Car l'Argentine c'est ça aussi, un des grands foyers latino-américains du "réalisme magique", incarné entre autres par Borges, Bioy Casares, Cortázar... et tous ces récits qui mêlent, souvent à un mystère sur lequel on enquête, réalité et fantastique, érudition et plaisir du jeu (le fameux "ludus" cher à Roger Caillois), la structure en forme de labyrinthe... le film de Citarella, du moins dans sa première partie, n'est d'ailleurs pas sans évoquer La Trame céleste de Bioy Casares, mais éclairé du regard de son épouse, Silvina Ocampo, la petite sœur de Victoria qui, elle, serait comme la figure tutélaire du film, via notamment ses nombreuses correspondances (amoureuses). Voilà pour le littéraire. Quant aux références cinéphiles, impossible de ne pas penser à Ruiz dont l'œuvre doit aussi beaucoup à Borges, les rhizomes ruiziens, ces "ruizomes" qui irriguent le récit, en suivant de multiples directions, une œuvre qui procède également du trompe-l'œil, rendant certains films difficiles, sinon impossibles, à raconter alors qu'on en a suivi le déroulement sans difficulté (une définition du baroque selon Daney). Comme chez Oliveira, comme chez Lynch ("Twin Peaks"), et non Antonioni dont L'avventura ne sert ici qu'à lancer le récit, sur le thème, à fort potentiel narratif, de la femme qui disparaît et/ou s'enfuit. Côté références, la première partie avance ainsi selon un axe ruizo-lynchien, et c'est fabuleux.
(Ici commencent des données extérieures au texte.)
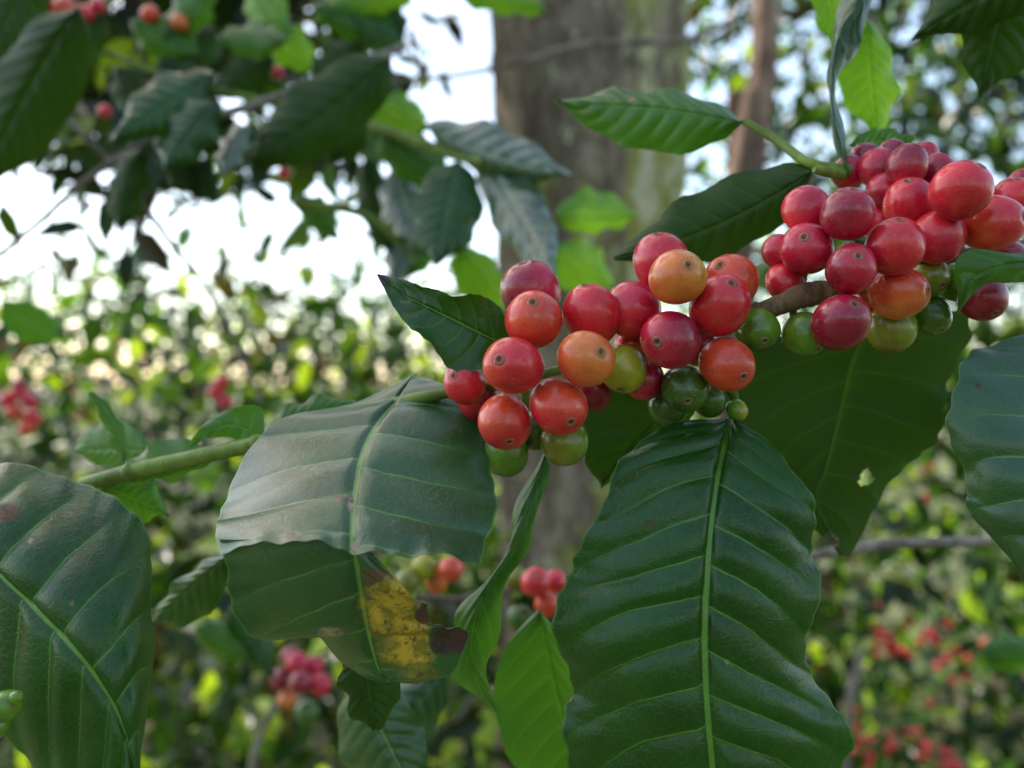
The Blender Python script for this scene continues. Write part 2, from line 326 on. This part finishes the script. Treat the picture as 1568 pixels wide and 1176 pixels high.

A partir de l'enquête menée par les deux hommes pour retrouver celle qu'ils aiment et qui a disparu sans laisser de traces, sinon un petit mot glissé sous l'essuie-glace de la voiture ("Adieu, adieu, je m'en vais, je m'en vais", un message dédoublé comme s'il était adressé à chacun des deux hommes, car tout marche par deux dans ce film), le récit se plaît à ouvrir (sans les refermer) une suite de tiroirs, qui convoquent à la fois des figures historiques, emblématiques du féminisme (Lady Godiva, Alexandra Kollontaï) et une certaine Carmen Zuna, personnage fictif, celui qui, via sa correspondance torride avec l'être aimé, se dissimulait dans les livres de la bibliothèque, et qu'incarne, à un moment du film, la réalisatrice, personnage auquel va s'identifier l'héroïne après avoir percé son mystère (je n'en dis pas plus)...
Pour cela, il faut passer par la seconde partie du film, plus fluide, voire amniotique, où l'héroïne révèle par le biais d'un enregistrement radiophonique (qu'écoute l'un des deux barbus, joué par le compagnon de la réalisatrice) ce qui s'est réellement passé: sa rencontre mystérieuse avec deux femmes elles-mêmes mystérieuses, un couple lesbien, dont l'une, la scientifique, est enceinte, et à qui l'héroïne, qui est botaniste, doit rapporter des fleurs jaunes pour nourrir la créature que les deux femmes élèvent en secret (métaphore, méta-flore, du récit qu'il faut alimenter): un être humain ou animal, en train de devenir femelle, ce qui n'est pas sûr, d'autant qu'on ne le verra jamais. Tout ça est assez délirant, c'est de la SF à la sauce Fregonese (pour rester argentin), selon un dispositif cette fois plus depalmien que lynchien... C'est moins stimulant que dans la première partie, mais c'est poétiquement plus fort, jusqu'à "ouvrir" complètement le film, quand tout le monde disparaît: le couple lesbien et la créature... des extra-terrestres? (il y avait un bâtiment en forme de soucoupe volante à Trenque Lauquen), laissant l'héroïne seule, celle-ci s'engageant alors dans la pampa, "clocharde céleste" au milieu de la nature avec laquelle elle semble faire corps. Les "ronds" du film (le lac, le ventre des femmes, les boucles du récit...) c'était donc ça: la vie sous forme de cycles, le mythe de l'éternel retour, la cosmogonie... fort de quoi, le récit ne pouvait que rester ouvert. Mais le film, lui, est fini... Et c'était magique.